» Stated exercise:
Give the data again, word for word.

» Task data:
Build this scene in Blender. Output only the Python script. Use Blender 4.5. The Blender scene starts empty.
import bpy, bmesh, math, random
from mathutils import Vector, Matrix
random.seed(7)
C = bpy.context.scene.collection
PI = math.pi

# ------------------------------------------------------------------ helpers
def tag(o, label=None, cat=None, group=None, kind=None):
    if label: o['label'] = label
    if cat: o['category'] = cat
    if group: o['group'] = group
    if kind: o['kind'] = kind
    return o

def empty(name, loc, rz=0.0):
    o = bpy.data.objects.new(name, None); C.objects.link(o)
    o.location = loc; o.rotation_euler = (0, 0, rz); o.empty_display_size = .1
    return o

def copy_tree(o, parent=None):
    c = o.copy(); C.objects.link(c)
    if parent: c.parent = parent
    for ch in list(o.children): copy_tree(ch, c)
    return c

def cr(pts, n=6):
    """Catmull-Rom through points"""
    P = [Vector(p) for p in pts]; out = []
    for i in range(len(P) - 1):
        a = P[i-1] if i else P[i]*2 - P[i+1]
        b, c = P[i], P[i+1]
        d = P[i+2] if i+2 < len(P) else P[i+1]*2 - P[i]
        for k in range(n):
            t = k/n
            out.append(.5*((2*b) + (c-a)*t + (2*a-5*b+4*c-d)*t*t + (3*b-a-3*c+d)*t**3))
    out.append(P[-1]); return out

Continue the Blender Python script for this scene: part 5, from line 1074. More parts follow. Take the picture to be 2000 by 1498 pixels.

» Result:
Build this scene in Blender. Output only the Python script. Use Blender 4.5. The Blender scene starts empty.
import bpy, bmesh, math, random
from mathutils import Vector, Matrix
random.seed(7)
C = bpy.context.scene.collection
PI = math.pi

# ------------------------------------------------------------------ helpers
def tag(o, label=None, cat=None, group=None, kind=None):
    if label: o['label'] = label
    if cat: o['category'] = cat
    if group: o['group'] = group
    if kind: o['kind'] = kind
    return o

def empty(name, loc, rz=0.0):
    o = bpy.data.objects.new(name, None); C.objects.link(o)
    o.location = loc; o.rotation_euler = (0, 0, rz); o.empty_display_size = .1
    return o

def copy_tree(o, parent=None):
    c = o.copy(); C.objects.link(c)
    if parent: c.parent = parent
    for ch in list(o.children): copy_tree(ch, c)
    return c

def cr(pts, n=6):
    """Catmull-Rom through points"""
    P = [Vector(p) for p in pts]; out = []
    for i in range(len(P) - 1):
        a = P[i-1] if i else P[i]*2 - P[i+1]
        b, c = P[i], P[i+1]
        d = P[i+2] if i+2 < len(P) else P[i+1]*2 - P[i]
        for k in range(n):
            t = k/n
            out.append(.5*((2*b) + (c-a)*t + (2*a-5*b+4*c-d)*t*t + (3*b-a-3*c+d)*t**3))
    out.append(P[-1]); return out

Continue the Blender Python script for this scene: part 5, from line 1074. More parts follow. Take the picture to be 2000 by 1498 pixels.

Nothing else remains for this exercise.